Both remained staunch rationalists at a time when taste embraced the cult of sensibility. Though the prestige of the pre-Romantic Gray was at its height, Dr Johnson looked back to the rational incisiveness of Pope who ‘thought himself the greatest genius that ever was' and had the felicity ‘to rate himself at his real value'. Wollstonecraft, like Johnson, trusted the common reader; both shunned obscurities; both were devout Anglicans; and both had deep veins of melancholy. There was no social prohibition against melancholy; no need to hold back. Melancholy in the eighteenth century was admired, particularly in men, as a sign of sensitivity.
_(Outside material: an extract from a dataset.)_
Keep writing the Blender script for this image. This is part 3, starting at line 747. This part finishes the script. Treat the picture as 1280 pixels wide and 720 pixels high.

Dr Johnson called melancholy ‘a rust of the soul', and his cure was work. For Wollstonecraft and Dr Johnson (as for many writers), melancholy coexisted with ambitious effort: Johnson's with his
Dictionary
and
Lives of the Poets
; Mary's with her case for women's education. Both were compulsive educators who wished to generalise about human nature; their minds turned on nothing less than our species. Johnson thought of his essays as ‘lessons'. He sanctioned novels as ‘lectures of conduct and introductions into life', which perfectly describes the novels Mary was to write–not ordinary novels because, like Dr Johnson's
Rasselas
, fiction is a shell for philosophical polemic.